比較的に容易なのは、同じ条件にある者どうしの交流です。すなわち、中途採用者どうしのコミュニケーションです。お互いに初めての環境、という共通の境遇にあることもあって、つながりが生まれやすいです。
(1)既存社員との関係が難しい
難しいのは、既にできている輪の中に入ることです。上司との関係や同僚の人たちとのつながりを構築するのに、ストレスを感じる人がよくいます。
これについては、中途採用者を集めた歓迎会を企画したり、レクリエーション的なものを設置するなどして、業務とは別に親睦を図るシーンがあると効果的です。
2-2. OJT研修は教育担当が必須
中途採用者にはいきなりOJT (On the Job Training=実務研修)を実施して、やりながら憶えさせる、という方式を取る企業がよくあります。しかし、これは非常にハードルが高いです。
実務で教育するにしても、1人担当を決めるのが望ましいです。教育係を付けることで、中途採用者も誰に質問をしたら良いのか分かりますし、この人には聞いても大丈夫なんだ、という気持ちが持てることで、だいぶハードルが下がります。
(1)業務以外の相談スタッフもいると◎
業務についての教育担当だけではなくて、会社内での生活全般について相談できるスタッフを付けるのも有効です。バディ制といわれることも多いです。
バディを付けることで、トイレの場所や昼食、休憩の取り方など、本当に些細な質問もできるようになります。仕事のことではないけれど、こういった日常の問題について、質問できる環境があるのは、ストレスの削減につながります。
■2人のフォロー担当が有効
実務の教育担当との関係は、やはり仕事についての質問ですから、緊張感を持ったものになりやすいです。そのため、文具の置き場所やゴミの出し方など、ちょっとしたことは聞きづらいと感じる人が多いです。

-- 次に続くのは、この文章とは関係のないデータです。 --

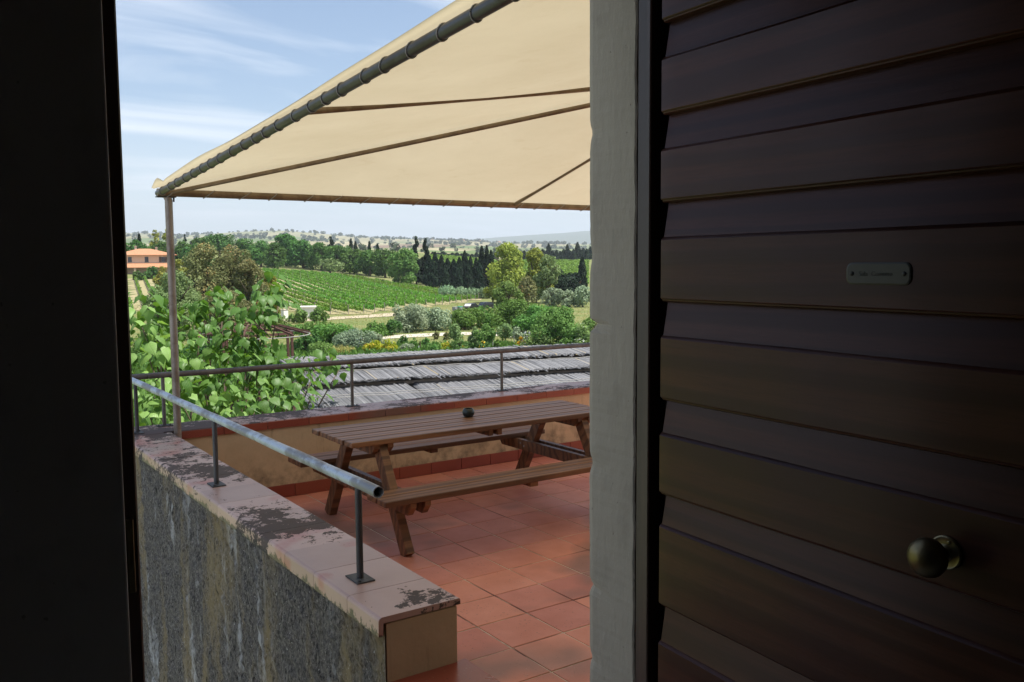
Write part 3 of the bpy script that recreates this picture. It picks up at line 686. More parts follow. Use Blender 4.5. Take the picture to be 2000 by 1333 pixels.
# ================================================================== positions in the landscape
FW = np.array([CM[2][0], CM[2][1]]); FW = FW / np.linalg.norm(FW); RT = np.array([FW[1], -FW[0]])
def ray(px, py):
    d = CM.T @ np.array([px - 1000.0, py - 666.5, FPX]); return d
def dirh(px):
    """unit horizontal direction for a bearing given as photograph column"""
    d = ray(px, 516.0); return d[:2] / np.linalg.norm(d[:2])
def zat(px, py, D):
    d = ray(px, py); return d[2] / np.hypot(d[0], d[1]) * D
def ss(t): t = np.clip(t, 0, 1); return t * t * (3 - 2 * t)
SKX = [-400, 255, 300, 345, 420, 480, 560, 610, 660, 710, 760, 830, 880, 920, 960, 1010, 1143, 1500, 2500]
SKY = [465, 463, 462, 466, 463, 460, 458, 461, 465, 468, 470, 472, 475, 477, 480, 482, 483, 480, 472]
MTX = [-400, 300, 700, 800, 850, 900, 950, 1000, 1050, 1100, 1143, 1300, 2500]
MTY = [470, 474, 468, 466, 469, 471, 469, 466, 463, 460, 456, 448, 452]
KL = 1.58                                                   # the valley is this much larger than the flat-garden estimate
def gz(x, y):
    """height of the ground"""
    x = np.asarray(x, float) / KL; y = np.asarray(y, float) / KL
    D = np.hypot(x, y) + 1e-6; F = x * FW[0] + y * FW[1]; L = x * RT[0] + y * RT[1]
    az = np.arctan2(L, F); px = 1000 + 1752 * np.tan(np.clip(az, -1.05, 1.05))
    z = -5.7 + 0.10 * np.sin(x * 0.13) * np.cos(y * 0.11)
    z = z + 6.6 * (1 - np.exp(-np.maximum(0, -(L + 6)) / 55)) * ss((D - 95) / 135)
    z = z + 8 * ss((D - 205) / 260) + 0.012 * np.clip(D - 460, 0, 640)
    e1 = (518 - np.interp(px, SKX, SKY)) / 1752; e2 = (518 - np.interp(px, MTX, MTY)) / 1752
    w1 = ss((D - 1050) / 2950)
    roll = 6 * np.sin(x * 0.0061 + 1) * np.sin(y * 0.0047) + 3 * np.sin(x * 0.013 + y * 0.011)
    z = z * (1 - w1) + w1 * (e1 * 4000 - 16 * ss((D - 4000) / 800)) + roll * ss((D - 700) / 500) * (1 - 0.85 * ss((D - 3000) / 800)) * 0.8
    w2 = ss((D - 5200) / 3800)
    z = z * (1 - w2) + w2 * (e2 * 9000 + 10 * np.sin(x * 0.002) * np.sin(y * 0.0023))
    return z * KL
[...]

しかし、業務とは別のバディがいれば、それこそ本来、仕事とは無関係なことも気軽に聞けます。これでだいぶ精神的に楽になる方は多いですから、企業としては、業務との教育係と、日常生活のバディの2人を、中途採用者には付けるのが望ましいです。
3.短期的研修と長期的研修
研修は、入社後に1週間程度かけて集中的に行うものと、先に示したようなフォローする人を付けて継続的に行っていくものに分かれます。
3-1. 短期的研修(入社直後)
前者では、主に具体的な実務以外のことを学びます。
たとえば、会社としてのポリシーや理念、従業員として共通に持つべきマインドを植え付けることです。
他に社内の決まりについて、特に他社とは違う点があれば重視して教えます。
実際に入る部署の社員について、自己紹介を受けたり、中途採用者もしたりします。
この入りたての研修は、同様の中途採用社員が複数いる場合には、まとめて行われることが多いです。
これは、単純にコストを削減する意味もありますが、中途採用者同士の横のつながりが密になり、
お互いに教えられたことを確認して、理解度がアップするメリットが存在します。
3-2. 長期的研修
後者はいわゆるOJTの段階で、先述したように教育担当を付けるのがベストです。
実際に業務にあたりながら、ごく基本的なこともすぐに聞ける体制になっていると、
中途採用者が実力を発揮しやすくなります。
それこそ、顧客対応の仕方や名刺の出し方など、新入社員が聞くようなことでも、中途採用者が聞ける環境が良いです。経験があるとはいえ、企業によって初級的なビジネスマナーにも違いがあることが多いからです。
この実務での研修は、特に期間を決めないのが通常です。業務に慣れて、必要性がなくなれば、教育者も付かなくなります。
4.中途採用研修についてまとめ
今回は、特に中途採用者に向けた研修内容について紹介してきました。冒頭で示したとおり、中途採用者については、新入社員のような時間をかけた研修をやらない企業が多いです。
しかし、それが中途採用者の定着率が悪い要因だと指摘されています。やはりどれほど経験豊富で高いスキルを持った人でも、働く環境が変われば、いきなり良いパフォーマンスを披露することは難しいものです。
中途採用社員にも新入社員に近いレベルで、入社時の研修、その後の実務研修と段階を踏んで徹底した教育をする姿勢が、新たな場所で明確なビジョンを持ってもらい、有する能力をいかんなく発揮してもらうことにつながります。